_Instruction_
Without altering anything, output the material below.

_Raw data_
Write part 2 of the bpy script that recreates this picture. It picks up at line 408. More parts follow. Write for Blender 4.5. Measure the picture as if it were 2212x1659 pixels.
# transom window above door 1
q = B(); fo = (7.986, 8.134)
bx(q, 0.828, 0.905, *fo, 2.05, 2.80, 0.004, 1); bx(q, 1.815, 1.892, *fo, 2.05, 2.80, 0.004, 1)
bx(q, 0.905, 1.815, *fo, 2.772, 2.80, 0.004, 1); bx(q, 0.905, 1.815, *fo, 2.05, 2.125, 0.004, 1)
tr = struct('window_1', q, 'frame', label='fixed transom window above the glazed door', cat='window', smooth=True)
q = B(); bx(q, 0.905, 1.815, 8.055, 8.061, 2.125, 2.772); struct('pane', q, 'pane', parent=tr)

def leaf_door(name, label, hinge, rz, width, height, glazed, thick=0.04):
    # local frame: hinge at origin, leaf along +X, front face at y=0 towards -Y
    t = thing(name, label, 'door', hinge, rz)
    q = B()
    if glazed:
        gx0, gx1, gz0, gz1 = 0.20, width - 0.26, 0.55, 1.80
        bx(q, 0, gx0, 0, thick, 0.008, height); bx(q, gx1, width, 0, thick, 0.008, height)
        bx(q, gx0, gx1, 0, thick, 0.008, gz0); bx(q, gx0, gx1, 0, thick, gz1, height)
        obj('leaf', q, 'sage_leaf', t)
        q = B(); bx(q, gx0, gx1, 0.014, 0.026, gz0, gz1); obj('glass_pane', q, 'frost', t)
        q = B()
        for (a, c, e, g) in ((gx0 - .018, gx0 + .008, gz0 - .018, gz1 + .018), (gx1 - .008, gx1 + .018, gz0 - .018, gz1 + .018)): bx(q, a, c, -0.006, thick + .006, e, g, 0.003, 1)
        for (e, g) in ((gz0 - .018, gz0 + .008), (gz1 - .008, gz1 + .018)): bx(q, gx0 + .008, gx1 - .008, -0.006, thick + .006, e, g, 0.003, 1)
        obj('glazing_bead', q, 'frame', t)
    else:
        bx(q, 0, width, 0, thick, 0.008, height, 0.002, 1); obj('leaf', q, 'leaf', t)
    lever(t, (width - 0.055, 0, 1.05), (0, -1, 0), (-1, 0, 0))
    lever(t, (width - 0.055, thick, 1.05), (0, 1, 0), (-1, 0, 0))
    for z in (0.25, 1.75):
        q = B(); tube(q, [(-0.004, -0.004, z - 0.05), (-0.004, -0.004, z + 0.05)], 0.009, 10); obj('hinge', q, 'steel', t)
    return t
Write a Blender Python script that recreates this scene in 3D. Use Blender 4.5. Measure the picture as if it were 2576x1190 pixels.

_Exercise solution_
Write part 2 of the bpy script that recreates this picture. It picks up at line 408. More parts follow. Write for Blender 4.5. Measure the picture as if it were 2212x1659 pixels.
# transom window above door 1
q = B(); fo = (7.986, 8.134)
bx(q, 0.828, 0.905, *fo, 2.05, 2.80, 0.004, 1); bx(q, 1.815, 1.892, *fo, 2.05, 2.80, 0.004, 1)
bx(q, 0.905, 1.815, *fo, 2.772, 2.80, 0.004, 1); bx(q, 0.905, 1.815, *fo, 2.05, 2.125, 0.004, 1)
tr = struct('window_1', q, 'frame', label='fixed transom window above the glazed door', cat='window', smooth=True)
q = B(); bx(q, 0.905, 1.815, 8.055, 8.061, 2.125, 2.772); struct('pane', q, 'pane', parent=tr)

def leaf_door(name, label, hinge, rz, width, height, glazed, thick=0.04):
    # local frame: hinge at origin, leaf along +X, front face at y=0 towards -Y
    t = thing(name, label, 'door', hinge, rz)
    q = B()
    if glazed:
        gx0, gx1, gz0, gz1 = 0.20, width - 0.26, 0.55, 1.80
        bx(q, 0, gx0, 0, thick, 0.008, height); bx(q, gx1, width, 0, thick, 0.008, height)
        bx(q, gx0, gx1, 0, thick, 0.008, gz0); bx(q, gx0, gx1, 0, thick, gz1, height)
        obj('leaf', q, 'sage_leaf', t)
        q = B(); bx(q, gx0, gx1, 0.014, 0.026, gz0, gz1); obj('glass_pane', q, 'frost', t)
        q = B()
        for (a, c, e, g) in ((gx0 - .018, gx0 + .008, gz0 - .018, gz1 + .018), (gx1 - .008, gx1 + .018, gz0 - .018, gz1 + .018)): bx(q, a, c, -0.006, thick + .006, e, g, 0.003, 1)
        for (e, g) in ((gz0 - .018, gz0 + .008), (gz1 - .008, gz1 + .018)): bx(q, gx0 + .008, gx1 - .008, -0.006, thick + .006, e, g, 0.003, 1)
        obj('glazing_bead', q, 'frame', t)
    else:
        bx(q, 0, width, 0, thick, 0.008, height, 0.002, 1); obj('leaf', q, 'leaf', t)
    lever(t, (width - 0.055, 0, 1.05), (0, -1, 0), (-1, 0, 0))
    lever(t, (width - 0.055, thick, 1.05), (0, 1, 0), (-1, 0, 0))
    for z in (0.25, 1.75):
        q = B(); tube(q, [(-0.004, -0.004, z - 0.05), (-0.004, -0.004, z + 0.05)], 0.009, 10); obj('hinge', q, 'steel', t)
    return t
Write a Blender Python script that recreates this scene in 3D. Use Blender 4.5. Measure the picture as if it were 2576x1190 pixels.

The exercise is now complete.